Kapitalizmin sistematik olarak eşitsizlik, hiyerarşi ve sömürü ilişkileri ürettiği düşüncesini temel alan “Bağımlılık kuramı”ndan ve “Marksist kuram”dan kadın erkek eşitsizliklerinin boyutlarını ve derinliğini açıklayabilmek için destek alır. Bu yaklaşımları toplumsal cinsiyete duyarlı analiz ve politika önerileri sunmadıkları gerekçesiyle eleştirirse de, bu yaklaşımlarla toplumsal cinsiyete duyarlı bakış açısını harmanlayarak kadın erkek eşitsizliğinin nedenlerini ortaya koymaya, bunun ekonomiyle bağlantısını kurmaya ve eşitsizlikleri yok edebilmek için politika üretmeye çalışır.

Üretim süreçlerini tarihsel maddeci bakış açısıyla ve toplumsal cinsiyet perspektifi ile analiz eder. Sosyalist feminizm olarak da adlandırılan bu yaklaşımın temel çıkış noktalarından biri kadınların üretim ve yeniden üretim süreçlerindeki konumları nedeniyle hem yerel hem de uluslararası kapitalist ilişkilerde taşıdıkları, ancak geleneksel Marksist kuramda gözden kaçırılan, önemli işlevleridir.

Kadınların bedenlerinin ve emeklerinin hane içinde ve dışında erkekler tarafından sistematik olarak sömürüldüğü sisteme patriyarka (ataerkil) diyoruz. Bu sömürü, kapitalist sistemin temel yapı taşı olan sermaye sahipleri ve işçiler arasındaki işçiler aleyhine sınıfsal sömürü düzenini de besler. Kadınlar bir yandan hane içinde bakım ve üretim faaliyetlerini yerine getirirken, bunu çoğunlukla karşılıksız sevgi ilişkileri çervesinde gerçekleştirir. Bu nedenle, bu faaliyetler ekonomik faaliyet olarak değerlendirilmez. Oysa, bu üretim faaliyeti işçilere ödenen maaşların düşük tutulabilmesini ve onların yeniden üretiminin -yani, bakım alıp yeniden işlerinin başına dönebilmelerinin- işverenlere bir maliyeti olmamasını sağlamaktadır.

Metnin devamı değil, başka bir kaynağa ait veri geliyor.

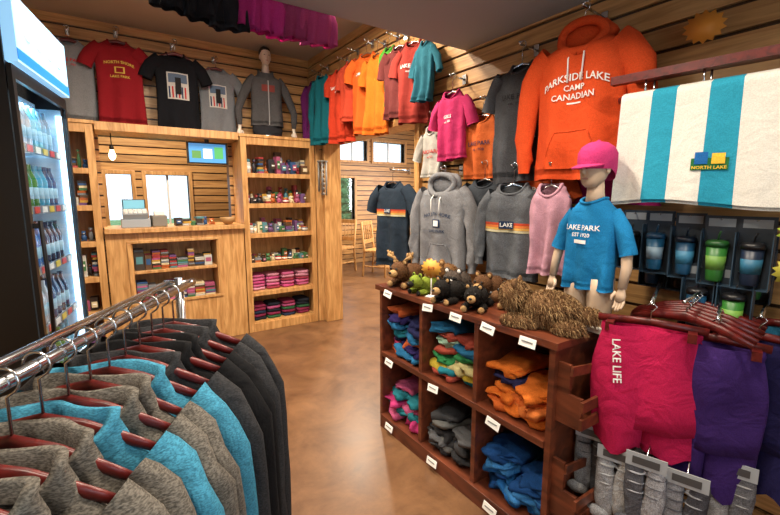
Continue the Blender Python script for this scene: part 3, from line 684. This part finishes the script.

Sosyalist feminist yaklaşım hane içi eşitsiz güç ve bölüşüm ilişkilerinin kapitalizmle ilişkisini açıklamakla kalmamış, ayrıca, dünya ekonomisinde sömürgeciliğin ve sermaye birikimi süreçlerinin, başka bir ifade ile, gelişmiş ülke ve gelişmekte olan/az gelişmiş ülke konumlarının şiddet yoluyla, ataerkil sistemin de desteği ile gerçekleştiğini savunmuştur.

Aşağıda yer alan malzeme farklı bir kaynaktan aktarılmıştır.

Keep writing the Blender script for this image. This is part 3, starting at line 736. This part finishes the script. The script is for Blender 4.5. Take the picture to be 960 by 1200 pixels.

Sanayi ürünlerinin satılıp yerine hammadde alındığı, köle emeğine dayanan sömürgeci işbölümünde kadınlar ya ucuz emek olarak plantasyonlarda çalıştırılmış ya da ev kadını olarak evlerde tutulmuştur. Bu bağımlılık ilişkisinin ileri sanayi ve teknoloji ürünlerinin yarı-mamul ve hammadde ile ticaretine evrildiği 1970 sonrası dünya düzeninde de, kadınların gelişmekte olan ülkelerde ucuz işgücü olarak ihracata dönük üretimlere çekildiği tespit edilmektedir. Bu nedenle, kadınların kurtuluşunun kapitalist sistemin iyileştirilmesiyle değil, topyekûn ezme ve ezilme ilişkilerinin yok edilmesiyle gerçekleşebileceği savunulur.

Bu yaklaşımın öncülerinden çevre aktivisti Vandana Shiva erkeklerin kadınlar üzerindeki tahakkümü ile onların çevre üzerindeki tahakkümü arasındaki benzerliğe dikkat çekmiş; Batı felsefesi ve kalkınma modelinin eril, kadınları dışlayan yapısını ortaya koymuştur.